Peer to Peer Performance Appraisals can be very helpful, but only in the right context. The most critical element of successful peer to peer appraisals is an overriding team score that every member of the team is being held accountable to achieving.

Peer-to-peer appraisals need to focus on a peer stepping up to help another learn how to be successful in the future. They will only help another learn if everyone on the team is being held accountable to an overriding team goal. Peer to Peer performance appraisals can be very beneficial to the team because fellow teammates are closer to the action than the manager; consequently, teammates can usually provide feedback more quickly than he can. Often the feedback is more useful, since it’s based on immediate situations. Trust and a willingness to be open to new ideas are prerequisites to peer-to-peer learning. Teammates have to be able to take criticism and coaching from a peer without perceiving it as a putdown or a way to pull rank. Coworkers will receive real feedback from other team members if that feedback will help the team to win.
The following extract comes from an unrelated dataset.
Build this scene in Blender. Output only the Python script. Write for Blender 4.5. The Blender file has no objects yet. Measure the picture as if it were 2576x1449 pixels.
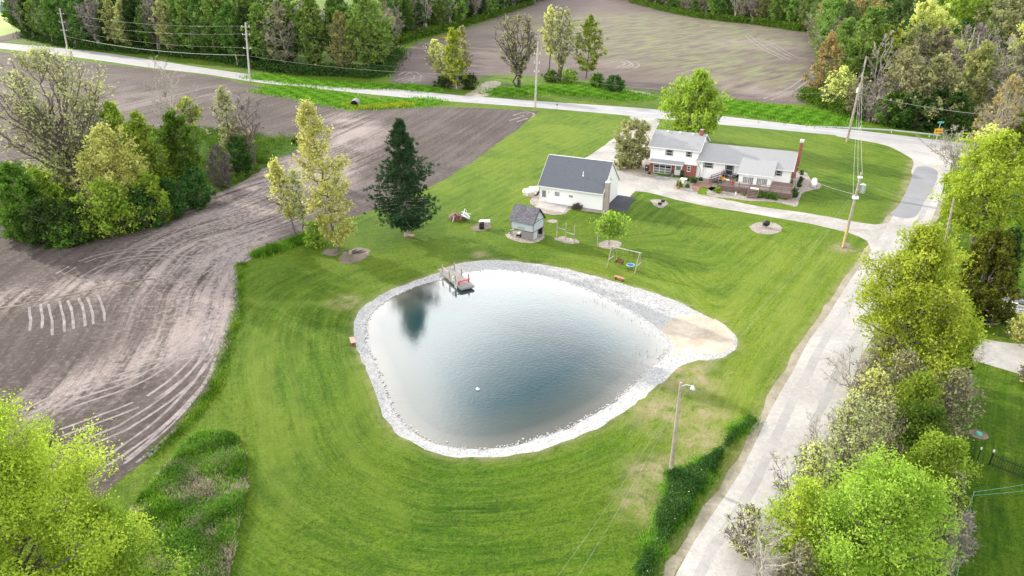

If individuals are only evaluated on their own performance, not on the teams, you run the risk of pitting one teammate against another. That sort of talk works against the team and teamwork and can spark the beginnings of one-upmanship.

In addition, remember to evaluate each individual against his or her individual performance expectations and contributions to the team—not against another employee. Measuring employees against other employees kills trust and trust is a prerequisite for teamwork.

Individuals gain knowledge through direct experience and by reflecting on and sharing those experiences with others. Teams create an opportunity to share ideas, and when people are evaluated on the team’s success, not simply on their individual performance, self- interest becomes secondary. When they’re a part of a team they trust, have a connection with, and are committed to, individuals rise above their limited perspective and see the benefit of sharing knowledge.

Appraising performance should also come from customers (internal & external) as well as peers. Teach every employee to listen for constant performance appraisal.

While feedback needs to come from many sources, the manager has final responsibility for formal evaluations because he is ultimately accountable for the team’s results. Thus the manager must be willing to reconcile incongruities from the many performance evaluators. Like the coach who must ensure that the team stays focused on winning, the manager must ensure that action plans and training programs are drawn up appropriately and are adhered to or revised if the team begins to falter.

Basketball coaches recognize that feedback from most other sources will validate the coach’s view, but not all performance feedback will help the team on a continual basis. The fans at a game may applaud wildly at a risky shot that happens to go in the basket, but the coach has to be prepared to reprimand the player for taking actions that have such a slim chance for repeated success. At the formal evaluation, the manager must be aware of other performance feedback and be prepared to reconcile any incongruous messages conveyed by different performance evaluators. The evaluation process is not democratic just because the manager and employee pay attention to performance feedback from many sources. The manager gathers information from everyone, but he must judge the validity of each piece of feedback. Employee empowerment and accountability do not relieve the manager from being accountable for success.